Writeroom: It allows you to write on a black screen with a green blinking cursor –– very helpful for those of us who still wax poetic about the “Wang” computers of the ‘80s, and for anyone who likes to shut off the high tech visual distractions of their computer screen. It’s free for a month and then $24.95 to buy: www.hogbaysoftware.com/products/writeroom.
www.joesaidso.com - instead of letting technology glitches and problems overwhelm you and take you away from your work as a writer, go to Joe to get your questions answered, stat! Me loves him.
And if you are still wondering, why bother with a writing “practice” at all, check out David Brooks’ opinion piece in today’s NYTimes: Genius: the Modern View: http://www.nytimes.com/2009/05/01/opinion/01brooks.html.

WRITING EXERCISES:

1. Metta
Find a comfortable sitting position, close your eyes and simply observe your breath. When you are ready, silently repeat these phrases to yourself: “May I be safe”; “May I be happy”; “May I be healthy”; “May I live with ease.” Try five minutes and see what that does for your mood.

2. Enter: Cretin
I often call upon writers to channel their literary heroes for advice and inspiration. But in this case, I ask you to summon up your literary foe. Imagine the writer, or lit-world pest who most sticks in your craw. You are a superhero and you have a super-rival. This is a person who is deeply oblivious to your fabulosity and whom you detest with a passion!
Now, for ten minutes write out a scene in which you hail victorious. It is your moment of glory –– whether you’ve won the Oscar and Hollywood Hackzoid is in the audience to see it, or whatever scene most taps in to your revenge fantasies. Write in detail and fully commit to your victory and to his or her utter humiliation. Sweet, huh?

Okay, you did your Metta meditation, you worked out some of your anger with the above revenge exercise. Now….

3. “Freudian Slip”
Imagine one of your characters is in a foul mood. The mixed up voices in his head are distracting him, and he inadvertently says the wrong thing to the wrong person at the wrong time. Now, he’s got to squirm through the awkward explanation of what he meant or deal with the damage he cause or both. He must respond to the tension, conflict or crisis he just unconsciously created. Work on this scene for ten minutes, minimum, and remember what Henry James said: “Readers love to watch characters suffer.” “The Master” was not suggesting that readers are sadistic, merely that they, and we, seek to understand humanness, not the presentation of a story, but the emotional experience of characters who are as real as we are.

It seems incongruous to say it now, but I shall: Peace out!
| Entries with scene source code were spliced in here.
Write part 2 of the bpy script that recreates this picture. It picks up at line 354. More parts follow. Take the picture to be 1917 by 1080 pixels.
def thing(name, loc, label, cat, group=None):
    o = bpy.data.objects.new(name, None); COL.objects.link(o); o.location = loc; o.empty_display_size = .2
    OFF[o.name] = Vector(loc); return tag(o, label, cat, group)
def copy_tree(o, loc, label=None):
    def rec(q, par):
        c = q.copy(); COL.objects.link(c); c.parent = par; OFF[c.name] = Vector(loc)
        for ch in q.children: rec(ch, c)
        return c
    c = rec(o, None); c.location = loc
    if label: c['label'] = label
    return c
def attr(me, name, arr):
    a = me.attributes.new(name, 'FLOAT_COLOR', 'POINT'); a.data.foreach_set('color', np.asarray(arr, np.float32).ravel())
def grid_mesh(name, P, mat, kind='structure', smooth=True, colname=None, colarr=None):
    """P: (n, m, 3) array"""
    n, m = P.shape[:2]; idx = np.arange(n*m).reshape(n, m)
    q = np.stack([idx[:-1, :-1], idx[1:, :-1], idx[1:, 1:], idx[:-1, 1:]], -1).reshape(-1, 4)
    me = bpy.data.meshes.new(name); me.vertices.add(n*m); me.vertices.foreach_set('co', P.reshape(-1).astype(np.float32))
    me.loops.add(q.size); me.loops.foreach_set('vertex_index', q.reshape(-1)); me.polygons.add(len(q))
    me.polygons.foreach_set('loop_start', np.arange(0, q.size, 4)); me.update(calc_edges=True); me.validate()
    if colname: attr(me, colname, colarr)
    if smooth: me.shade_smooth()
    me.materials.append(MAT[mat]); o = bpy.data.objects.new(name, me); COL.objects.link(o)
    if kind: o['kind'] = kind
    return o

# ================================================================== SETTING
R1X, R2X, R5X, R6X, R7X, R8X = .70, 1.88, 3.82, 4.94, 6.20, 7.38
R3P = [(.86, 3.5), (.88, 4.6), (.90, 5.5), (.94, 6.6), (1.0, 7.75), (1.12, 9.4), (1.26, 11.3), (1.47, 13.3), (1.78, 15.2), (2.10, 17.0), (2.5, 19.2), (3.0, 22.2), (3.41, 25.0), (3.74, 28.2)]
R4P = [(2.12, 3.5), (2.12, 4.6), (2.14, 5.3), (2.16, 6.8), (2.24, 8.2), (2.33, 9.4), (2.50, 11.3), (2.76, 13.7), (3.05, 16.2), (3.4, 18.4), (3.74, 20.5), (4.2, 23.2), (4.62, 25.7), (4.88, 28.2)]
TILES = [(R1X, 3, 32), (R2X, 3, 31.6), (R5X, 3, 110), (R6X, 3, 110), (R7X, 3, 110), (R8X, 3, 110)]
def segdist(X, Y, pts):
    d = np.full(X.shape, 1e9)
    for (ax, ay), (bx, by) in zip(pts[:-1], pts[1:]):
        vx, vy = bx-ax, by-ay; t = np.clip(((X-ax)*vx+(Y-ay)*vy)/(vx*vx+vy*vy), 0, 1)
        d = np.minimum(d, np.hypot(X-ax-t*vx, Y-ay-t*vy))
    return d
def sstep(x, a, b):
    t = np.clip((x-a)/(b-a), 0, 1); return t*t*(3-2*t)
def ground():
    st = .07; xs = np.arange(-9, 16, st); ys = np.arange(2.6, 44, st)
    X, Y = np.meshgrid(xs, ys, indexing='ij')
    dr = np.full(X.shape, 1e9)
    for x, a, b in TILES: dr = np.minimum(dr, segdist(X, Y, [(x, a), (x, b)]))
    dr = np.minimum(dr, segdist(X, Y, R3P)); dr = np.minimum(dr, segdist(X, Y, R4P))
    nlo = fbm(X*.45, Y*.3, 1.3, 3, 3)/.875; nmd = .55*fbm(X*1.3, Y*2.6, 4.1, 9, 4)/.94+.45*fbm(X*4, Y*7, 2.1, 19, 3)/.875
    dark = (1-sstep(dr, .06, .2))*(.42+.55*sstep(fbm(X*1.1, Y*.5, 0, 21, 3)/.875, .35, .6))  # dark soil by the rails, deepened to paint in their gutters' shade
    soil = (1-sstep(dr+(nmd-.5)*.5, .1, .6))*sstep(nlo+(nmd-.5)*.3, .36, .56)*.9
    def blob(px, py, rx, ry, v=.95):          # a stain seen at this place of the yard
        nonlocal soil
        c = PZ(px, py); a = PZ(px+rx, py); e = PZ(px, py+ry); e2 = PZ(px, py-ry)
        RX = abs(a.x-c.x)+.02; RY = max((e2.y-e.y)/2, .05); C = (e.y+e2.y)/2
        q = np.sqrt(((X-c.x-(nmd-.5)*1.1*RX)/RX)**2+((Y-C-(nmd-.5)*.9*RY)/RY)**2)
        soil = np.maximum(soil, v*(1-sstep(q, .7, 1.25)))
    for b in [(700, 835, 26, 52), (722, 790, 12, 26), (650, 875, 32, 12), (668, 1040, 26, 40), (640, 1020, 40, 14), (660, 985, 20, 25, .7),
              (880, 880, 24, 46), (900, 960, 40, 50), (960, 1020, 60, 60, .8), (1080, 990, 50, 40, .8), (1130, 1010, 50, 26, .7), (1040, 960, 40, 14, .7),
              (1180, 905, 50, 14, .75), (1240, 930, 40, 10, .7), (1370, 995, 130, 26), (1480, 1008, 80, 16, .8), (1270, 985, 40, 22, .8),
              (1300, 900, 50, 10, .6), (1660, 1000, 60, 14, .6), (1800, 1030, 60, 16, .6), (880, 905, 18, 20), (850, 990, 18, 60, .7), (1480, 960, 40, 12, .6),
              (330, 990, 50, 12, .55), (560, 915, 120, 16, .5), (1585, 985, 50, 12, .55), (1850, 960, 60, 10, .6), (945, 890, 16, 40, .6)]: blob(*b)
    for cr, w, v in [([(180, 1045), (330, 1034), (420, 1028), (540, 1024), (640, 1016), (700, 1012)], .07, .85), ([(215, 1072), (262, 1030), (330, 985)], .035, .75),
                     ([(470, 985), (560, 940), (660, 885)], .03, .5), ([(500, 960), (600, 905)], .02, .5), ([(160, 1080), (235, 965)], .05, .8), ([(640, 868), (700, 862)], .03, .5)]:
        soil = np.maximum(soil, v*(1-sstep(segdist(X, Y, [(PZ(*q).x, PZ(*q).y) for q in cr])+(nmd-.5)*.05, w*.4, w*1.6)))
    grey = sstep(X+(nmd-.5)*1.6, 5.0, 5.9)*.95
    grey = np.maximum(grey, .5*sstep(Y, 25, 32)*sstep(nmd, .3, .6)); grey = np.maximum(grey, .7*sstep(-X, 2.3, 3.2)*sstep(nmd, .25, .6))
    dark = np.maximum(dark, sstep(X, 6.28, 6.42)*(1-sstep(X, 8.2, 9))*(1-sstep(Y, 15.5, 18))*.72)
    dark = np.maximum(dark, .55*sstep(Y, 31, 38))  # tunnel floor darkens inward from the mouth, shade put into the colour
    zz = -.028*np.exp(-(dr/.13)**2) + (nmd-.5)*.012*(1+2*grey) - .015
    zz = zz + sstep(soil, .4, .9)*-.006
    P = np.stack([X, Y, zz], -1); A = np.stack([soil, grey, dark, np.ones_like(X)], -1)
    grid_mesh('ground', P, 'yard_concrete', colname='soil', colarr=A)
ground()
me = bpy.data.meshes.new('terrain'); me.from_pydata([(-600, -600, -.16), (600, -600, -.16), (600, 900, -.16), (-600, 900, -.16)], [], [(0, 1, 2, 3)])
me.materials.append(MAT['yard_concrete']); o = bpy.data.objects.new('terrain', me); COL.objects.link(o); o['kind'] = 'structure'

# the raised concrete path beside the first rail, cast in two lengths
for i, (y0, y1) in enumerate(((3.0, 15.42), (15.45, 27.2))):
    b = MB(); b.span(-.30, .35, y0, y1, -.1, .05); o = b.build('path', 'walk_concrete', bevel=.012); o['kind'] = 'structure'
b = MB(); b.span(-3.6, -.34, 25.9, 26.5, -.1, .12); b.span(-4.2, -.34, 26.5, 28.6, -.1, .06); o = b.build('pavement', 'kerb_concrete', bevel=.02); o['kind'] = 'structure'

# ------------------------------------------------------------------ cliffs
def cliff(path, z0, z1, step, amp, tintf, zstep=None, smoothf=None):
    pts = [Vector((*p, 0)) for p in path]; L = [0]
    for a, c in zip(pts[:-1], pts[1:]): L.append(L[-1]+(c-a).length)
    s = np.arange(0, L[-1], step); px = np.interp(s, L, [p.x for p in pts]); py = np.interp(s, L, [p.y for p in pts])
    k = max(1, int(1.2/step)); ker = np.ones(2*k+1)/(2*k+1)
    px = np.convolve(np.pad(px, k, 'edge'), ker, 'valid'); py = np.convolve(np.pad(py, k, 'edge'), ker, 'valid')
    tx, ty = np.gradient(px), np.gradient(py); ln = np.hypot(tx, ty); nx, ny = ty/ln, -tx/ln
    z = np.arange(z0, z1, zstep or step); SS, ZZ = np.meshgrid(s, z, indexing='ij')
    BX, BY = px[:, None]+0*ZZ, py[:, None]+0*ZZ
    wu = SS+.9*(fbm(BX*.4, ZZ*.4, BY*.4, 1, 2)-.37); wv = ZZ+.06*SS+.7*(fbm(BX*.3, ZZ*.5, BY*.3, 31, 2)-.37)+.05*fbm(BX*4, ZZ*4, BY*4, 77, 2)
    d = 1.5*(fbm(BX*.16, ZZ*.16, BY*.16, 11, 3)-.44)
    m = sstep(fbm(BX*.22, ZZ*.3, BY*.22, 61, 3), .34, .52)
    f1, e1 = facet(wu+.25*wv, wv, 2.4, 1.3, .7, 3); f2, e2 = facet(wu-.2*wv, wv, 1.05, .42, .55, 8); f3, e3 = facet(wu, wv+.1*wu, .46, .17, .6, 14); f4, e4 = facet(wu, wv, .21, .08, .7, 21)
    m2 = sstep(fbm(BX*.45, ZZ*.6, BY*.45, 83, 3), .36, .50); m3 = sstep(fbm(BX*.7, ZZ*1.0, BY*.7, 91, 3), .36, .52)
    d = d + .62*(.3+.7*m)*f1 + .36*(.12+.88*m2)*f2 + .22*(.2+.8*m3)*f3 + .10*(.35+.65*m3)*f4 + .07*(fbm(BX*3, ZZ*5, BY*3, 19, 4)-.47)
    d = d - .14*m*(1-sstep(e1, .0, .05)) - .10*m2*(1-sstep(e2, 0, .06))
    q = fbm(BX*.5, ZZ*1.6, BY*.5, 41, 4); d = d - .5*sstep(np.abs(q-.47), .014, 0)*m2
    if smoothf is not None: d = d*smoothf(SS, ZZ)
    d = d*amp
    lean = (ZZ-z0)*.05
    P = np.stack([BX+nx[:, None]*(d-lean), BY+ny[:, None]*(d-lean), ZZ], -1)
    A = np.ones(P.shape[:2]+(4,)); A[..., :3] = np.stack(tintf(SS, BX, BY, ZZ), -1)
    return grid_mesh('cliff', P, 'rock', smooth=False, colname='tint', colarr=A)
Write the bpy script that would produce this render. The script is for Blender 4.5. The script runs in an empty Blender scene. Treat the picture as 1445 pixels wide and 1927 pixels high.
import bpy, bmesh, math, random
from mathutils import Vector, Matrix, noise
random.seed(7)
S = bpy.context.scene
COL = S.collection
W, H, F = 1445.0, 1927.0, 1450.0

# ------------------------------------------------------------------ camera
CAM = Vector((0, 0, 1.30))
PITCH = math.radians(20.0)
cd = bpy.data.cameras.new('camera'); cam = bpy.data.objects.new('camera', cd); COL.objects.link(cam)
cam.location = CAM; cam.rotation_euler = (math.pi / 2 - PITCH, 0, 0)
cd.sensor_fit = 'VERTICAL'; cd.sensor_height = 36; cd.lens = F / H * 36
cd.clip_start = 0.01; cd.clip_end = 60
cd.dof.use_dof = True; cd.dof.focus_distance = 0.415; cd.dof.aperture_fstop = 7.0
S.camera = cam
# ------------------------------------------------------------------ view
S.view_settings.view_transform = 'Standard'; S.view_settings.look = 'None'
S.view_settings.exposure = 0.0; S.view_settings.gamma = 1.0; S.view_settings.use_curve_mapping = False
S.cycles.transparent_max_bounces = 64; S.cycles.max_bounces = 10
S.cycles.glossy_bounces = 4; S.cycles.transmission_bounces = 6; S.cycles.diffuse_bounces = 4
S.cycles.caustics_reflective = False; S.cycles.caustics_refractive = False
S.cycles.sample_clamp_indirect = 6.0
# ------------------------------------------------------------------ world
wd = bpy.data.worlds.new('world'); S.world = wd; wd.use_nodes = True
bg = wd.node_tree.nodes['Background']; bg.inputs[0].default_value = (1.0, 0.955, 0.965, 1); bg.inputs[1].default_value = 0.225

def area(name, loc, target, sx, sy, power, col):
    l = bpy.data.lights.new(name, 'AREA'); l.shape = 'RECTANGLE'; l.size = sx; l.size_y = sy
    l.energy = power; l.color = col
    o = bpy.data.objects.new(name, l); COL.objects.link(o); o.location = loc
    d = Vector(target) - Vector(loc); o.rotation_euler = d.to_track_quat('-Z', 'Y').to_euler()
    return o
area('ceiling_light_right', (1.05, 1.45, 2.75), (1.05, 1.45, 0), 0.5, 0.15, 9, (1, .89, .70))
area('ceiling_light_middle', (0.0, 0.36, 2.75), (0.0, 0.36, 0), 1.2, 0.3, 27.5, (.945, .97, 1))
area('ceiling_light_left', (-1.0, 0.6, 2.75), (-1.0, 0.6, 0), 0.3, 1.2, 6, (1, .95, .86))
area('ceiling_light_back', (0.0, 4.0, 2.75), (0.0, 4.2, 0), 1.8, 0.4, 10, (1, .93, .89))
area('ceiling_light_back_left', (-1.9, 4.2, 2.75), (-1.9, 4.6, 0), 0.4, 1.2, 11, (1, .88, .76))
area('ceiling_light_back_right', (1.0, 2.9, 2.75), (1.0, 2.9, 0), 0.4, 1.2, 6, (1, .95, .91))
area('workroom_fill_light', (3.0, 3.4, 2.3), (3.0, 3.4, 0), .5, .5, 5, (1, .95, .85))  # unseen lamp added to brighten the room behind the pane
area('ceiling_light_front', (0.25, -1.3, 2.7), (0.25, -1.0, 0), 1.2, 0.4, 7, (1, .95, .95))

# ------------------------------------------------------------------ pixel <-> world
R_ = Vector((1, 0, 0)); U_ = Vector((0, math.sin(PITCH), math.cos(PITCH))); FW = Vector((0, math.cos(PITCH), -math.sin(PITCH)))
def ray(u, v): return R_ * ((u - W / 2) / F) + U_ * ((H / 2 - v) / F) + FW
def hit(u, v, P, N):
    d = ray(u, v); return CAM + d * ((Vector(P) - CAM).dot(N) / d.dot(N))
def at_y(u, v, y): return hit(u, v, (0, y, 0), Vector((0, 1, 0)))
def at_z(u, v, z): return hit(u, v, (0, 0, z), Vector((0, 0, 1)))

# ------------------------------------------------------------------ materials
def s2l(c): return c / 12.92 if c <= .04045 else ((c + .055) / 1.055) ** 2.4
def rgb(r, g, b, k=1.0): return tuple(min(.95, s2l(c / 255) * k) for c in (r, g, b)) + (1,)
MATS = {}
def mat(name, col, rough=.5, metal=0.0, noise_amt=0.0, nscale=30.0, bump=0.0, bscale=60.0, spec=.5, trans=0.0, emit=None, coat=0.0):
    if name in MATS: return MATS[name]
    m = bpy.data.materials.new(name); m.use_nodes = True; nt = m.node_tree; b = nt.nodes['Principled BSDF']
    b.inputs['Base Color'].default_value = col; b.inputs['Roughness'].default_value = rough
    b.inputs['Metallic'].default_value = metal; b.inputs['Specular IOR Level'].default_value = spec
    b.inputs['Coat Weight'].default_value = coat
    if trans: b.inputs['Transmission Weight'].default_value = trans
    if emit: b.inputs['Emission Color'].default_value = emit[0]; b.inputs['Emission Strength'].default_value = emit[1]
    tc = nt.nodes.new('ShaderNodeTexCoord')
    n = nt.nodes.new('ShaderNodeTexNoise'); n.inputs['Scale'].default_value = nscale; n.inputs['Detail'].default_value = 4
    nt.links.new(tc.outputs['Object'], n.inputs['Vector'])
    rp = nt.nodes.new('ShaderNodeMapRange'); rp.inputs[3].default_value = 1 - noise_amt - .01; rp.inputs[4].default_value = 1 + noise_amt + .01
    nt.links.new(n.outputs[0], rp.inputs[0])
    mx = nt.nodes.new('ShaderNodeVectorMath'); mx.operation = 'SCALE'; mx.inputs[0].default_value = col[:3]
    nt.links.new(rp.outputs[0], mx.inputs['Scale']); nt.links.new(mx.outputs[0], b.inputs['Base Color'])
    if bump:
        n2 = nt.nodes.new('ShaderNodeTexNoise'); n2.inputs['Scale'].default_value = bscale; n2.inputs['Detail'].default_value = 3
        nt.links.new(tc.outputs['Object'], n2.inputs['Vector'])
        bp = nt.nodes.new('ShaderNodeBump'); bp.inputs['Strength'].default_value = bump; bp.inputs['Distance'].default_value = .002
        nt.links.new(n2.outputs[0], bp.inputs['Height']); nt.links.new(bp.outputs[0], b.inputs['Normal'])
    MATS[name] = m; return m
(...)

For more: www.bangthekeys.com
The Bang the Keys Fan Page is Up and Running on Facebook. Ain’t that swell? Take a look-see…
http://www.facebook.com/n/?pages/BANG-THE-KEYS-Four-Steps-to-a-Lifelong-Writing-Practice/74158144403&mid=607472G2ba87a17G18db757G24

2 comments:

Diana said...

Your second paragraph makes me feel, uhm, legitimate?. I like a girl who can admit she was raised in a love/hate dichotomy (like me).

Hate isn't fashionable right now but you're right, it can unlock a depressed state and let you work again.

Thanks.

Paperback Tourist said...

Loved this post. Feel the hate! If Preacher Harry Powell was watching over me, I'd get a lot of work done! And thanks for the MacFreedom tip. Excellent!